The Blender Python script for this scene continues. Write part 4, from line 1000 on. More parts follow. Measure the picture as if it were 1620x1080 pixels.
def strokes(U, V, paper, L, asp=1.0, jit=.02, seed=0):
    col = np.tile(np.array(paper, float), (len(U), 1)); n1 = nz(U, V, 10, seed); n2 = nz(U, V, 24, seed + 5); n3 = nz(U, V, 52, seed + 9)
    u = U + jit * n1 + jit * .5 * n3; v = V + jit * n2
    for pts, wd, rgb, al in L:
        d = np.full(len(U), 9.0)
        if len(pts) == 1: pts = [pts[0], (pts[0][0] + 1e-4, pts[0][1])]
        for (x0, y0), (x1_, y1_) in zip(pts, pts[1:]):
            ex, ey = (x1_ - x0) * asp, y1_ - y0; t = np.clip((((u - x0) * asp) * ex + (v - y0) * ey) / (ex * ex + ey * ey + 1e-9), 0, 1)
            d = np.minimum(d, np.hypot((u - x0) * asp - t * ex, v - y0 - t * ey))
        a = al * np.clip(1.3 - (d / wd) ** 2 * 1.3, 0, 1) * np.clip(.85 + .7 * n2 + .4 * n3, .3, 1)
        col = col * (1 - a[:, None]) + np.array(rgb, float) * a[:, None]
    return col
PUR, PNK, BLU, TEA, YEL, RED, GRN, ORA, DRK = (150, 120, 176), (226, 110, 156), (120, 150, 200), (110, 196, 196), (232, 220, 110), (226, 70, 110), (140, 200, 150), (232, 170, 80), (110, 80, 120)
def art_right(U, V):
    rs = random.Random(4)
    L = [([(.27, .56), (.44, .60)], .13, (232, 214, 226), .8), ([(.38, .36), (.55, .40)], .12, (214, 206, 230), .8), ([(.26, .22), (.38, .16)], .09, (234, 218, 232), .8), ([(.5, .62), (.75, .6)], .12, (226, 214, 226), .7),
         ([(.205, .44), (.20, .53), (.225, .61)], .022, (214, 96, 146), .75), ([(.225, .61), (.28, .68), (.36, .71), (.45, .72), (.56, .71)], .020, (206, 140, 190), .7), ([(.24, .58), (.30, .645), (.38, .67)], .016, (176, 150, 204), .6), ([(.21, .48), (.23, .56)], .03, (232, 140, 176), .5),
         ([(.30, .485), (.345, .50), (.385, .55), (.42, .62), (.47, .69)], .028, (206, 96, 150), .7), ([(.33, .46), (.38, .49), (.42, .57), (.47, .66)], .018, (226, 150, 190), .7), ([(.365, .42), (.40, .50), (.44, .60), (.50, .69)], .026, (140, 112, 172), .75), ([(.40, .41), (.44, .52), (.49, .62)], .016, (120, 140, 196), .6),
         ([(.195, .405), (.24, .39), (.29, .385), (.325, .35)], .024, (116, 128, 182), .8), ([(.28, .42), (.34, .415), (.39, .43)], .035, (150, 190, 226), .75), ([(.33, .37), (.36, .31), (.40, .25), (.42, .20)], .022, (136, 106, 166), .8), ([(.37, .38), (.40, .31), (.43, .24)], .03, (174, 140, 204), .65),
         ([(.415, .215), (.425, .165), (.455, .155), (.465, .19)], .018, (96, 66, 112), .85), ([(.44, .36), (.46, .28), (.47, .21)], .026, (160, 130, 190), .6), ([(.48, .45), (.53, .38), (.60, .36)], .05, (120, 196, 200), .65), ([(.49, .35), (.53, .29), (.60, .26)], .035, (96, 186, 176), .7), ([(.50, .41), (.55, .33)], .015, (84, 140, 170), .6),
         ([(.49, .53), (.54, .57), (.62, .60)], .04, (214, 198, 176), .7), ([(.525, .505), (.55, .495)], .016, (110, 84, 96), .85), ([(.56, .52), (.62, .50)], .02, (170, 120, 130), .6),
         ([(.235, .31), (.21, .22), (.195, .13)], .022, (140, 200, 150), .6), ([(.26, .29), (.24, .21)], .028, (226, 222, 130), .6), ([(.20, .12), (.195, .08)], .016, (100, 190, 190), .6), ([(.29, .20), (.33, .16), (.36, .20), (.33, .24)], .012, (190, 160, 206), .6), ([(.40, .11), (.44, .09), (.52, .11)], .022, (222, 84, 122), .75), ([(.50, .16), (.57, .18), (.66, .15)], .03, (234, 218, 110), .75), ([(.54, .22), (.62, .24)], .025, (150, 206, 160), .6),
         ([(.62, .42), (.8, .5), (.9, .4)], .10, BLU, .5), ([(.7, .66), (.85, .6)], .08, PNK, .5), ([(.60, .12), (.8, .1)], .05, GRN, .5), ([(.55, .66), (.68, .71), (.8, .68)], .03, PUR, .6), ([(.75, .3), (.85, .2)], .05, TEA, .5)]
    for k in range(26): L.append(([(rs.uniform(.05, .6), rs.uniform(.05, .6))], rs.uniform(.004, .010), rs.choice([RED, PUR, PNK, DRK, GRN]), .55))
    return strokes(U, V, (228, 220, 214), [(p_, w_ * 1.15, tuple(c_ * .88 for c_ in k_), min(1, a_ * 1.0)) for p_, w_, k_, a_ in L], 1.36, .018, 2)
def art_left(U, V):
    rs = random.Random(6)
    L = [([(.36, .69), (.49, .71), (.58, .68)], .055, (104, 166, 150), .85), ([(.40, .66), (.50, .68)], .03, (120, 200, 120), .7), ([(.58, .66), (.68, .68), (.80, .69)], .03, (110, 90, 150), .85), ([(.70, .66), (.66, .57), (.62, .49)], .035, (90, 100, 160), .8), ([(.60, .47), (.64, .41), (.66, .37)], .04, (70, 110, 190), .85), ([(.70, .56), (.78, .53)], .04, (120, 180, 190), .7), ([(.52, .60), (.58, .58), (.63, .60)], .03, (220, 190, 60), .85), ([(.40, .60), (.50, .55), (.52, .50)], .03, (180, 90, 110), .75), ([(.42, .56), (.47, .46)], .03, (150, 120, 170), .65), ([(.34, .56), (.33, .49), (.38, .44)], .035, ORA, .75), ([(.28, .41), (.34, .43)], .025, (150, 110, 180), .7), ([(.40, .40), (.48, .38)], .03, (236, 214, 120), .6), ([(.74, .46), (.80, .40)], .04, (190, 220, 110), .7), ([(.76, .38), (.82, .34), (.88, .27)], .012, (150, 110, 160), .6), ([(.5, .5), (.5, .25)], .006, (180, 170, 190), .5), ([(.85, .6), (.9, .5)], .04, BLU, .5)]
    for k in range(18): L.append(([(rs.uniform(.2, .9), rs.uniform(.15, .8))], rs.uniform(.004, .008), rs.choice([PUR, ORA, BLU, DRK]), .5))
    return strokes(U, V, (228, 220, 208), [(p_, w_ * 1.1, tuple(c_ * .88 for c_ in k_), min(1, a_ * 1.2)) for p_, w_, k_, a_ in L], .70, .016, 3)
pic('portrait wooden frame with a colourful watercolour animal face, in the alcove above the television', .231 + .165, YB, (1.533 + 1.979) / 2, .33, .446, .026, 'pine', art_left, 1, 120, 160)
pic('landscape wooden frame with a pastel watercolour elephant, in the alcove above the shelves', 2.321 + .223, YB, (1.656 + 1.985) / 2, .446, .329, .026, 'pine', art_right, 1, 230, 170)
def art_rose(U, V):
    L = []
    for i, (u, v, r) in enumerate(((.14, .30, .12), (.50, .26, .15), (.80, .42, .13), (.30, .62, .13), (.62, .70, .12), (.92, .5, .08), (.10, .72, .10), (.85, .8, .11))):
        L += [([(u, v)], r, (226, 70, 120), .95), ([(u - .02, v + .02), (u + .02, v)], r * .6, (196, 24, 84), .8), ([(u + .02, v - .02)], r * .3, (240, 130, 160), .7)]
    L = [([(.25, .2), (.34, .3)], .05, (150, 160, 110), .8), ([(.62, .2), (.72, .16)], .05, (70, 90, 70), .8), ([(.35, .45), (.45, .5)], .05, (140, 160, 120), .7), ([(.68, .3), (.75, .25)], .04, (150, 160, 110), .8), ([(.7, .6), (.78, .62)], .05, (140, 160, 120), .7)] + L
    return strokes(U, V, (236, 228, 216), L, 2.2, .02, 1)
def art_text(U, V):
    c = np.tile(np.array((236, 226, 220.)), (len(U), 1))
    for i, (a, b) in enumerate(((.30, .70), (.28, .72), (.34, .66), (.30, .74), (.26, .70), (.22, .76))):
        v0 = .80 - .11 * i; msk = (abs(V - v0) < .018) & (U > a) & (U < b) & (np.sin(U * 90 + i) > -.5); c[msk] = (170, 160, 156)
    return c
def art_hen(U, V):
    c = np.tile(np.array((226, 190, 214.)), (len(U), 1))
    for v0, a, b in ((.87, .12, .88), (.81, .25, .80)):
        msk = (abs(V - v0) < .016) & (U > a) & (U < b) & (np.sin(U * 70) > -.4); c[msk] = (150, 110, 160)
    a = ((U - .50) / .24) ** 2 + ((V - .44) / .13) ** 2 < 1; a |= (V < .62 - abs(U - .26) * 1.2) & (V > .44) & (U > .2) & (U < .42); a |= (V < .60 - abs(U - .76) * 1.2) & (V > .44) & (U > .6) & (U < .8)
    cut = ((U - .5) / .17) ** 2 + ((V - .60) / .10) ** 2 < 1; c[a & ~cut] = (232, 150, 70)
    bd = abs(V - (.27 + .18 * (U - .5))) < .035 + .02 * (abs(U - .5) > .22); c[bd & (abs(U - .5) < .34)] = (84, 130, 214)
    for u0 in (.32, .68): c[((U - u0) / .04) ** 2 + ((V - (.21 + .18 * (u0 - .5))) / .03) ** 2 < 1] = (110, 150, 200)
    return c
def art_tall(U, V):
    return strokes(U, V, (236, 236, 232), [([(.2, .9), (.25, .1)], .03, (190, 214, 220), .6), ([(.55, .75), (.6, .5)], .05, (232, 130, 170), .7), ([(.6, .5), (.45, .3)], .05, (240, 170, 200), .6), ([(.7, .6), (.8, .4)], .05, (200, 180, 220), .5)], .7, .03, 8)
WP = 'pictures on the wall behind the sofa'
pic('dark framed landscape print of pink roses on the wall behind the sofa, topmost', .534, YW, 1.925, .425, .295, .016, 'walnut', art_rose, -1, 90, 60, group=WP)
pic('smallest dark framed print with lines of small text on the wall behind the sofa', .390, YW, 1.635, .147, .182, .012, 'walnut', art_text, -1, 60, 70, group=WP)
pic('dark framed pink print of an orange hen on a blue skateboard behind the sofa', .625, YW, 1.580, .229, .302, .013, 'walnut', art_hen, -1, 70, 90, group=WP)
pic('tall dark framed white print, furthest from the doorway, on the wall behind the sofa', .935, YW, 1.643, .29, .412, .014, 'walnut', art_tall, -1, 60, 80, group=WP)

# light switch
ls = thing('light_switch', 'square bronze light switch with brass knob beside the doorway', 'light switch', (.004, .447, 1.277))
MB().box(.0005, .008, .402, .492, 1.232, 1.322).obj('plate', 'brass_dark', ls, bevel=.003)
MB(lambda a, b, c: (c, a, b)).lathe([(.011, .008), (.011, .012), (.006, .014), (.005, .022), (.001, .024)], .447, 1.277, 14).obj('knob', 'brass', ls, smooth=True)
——
**Written instruction:**
Identify all lines where the word "from" shows up. Copy them.

**The completed task:**
The Blender Python script for this scene continues. Write part 4, from line 1000 on. More parts follow. Measure the picture as if it were 1620x1080 pixels.
pic('tall dark framed white print, furthest from the doorway, on the wall behind the sofa', .935, YW, 1.643, .29, .412, .014, 'walnut', art_tall, -1, 60, 80, group=WP)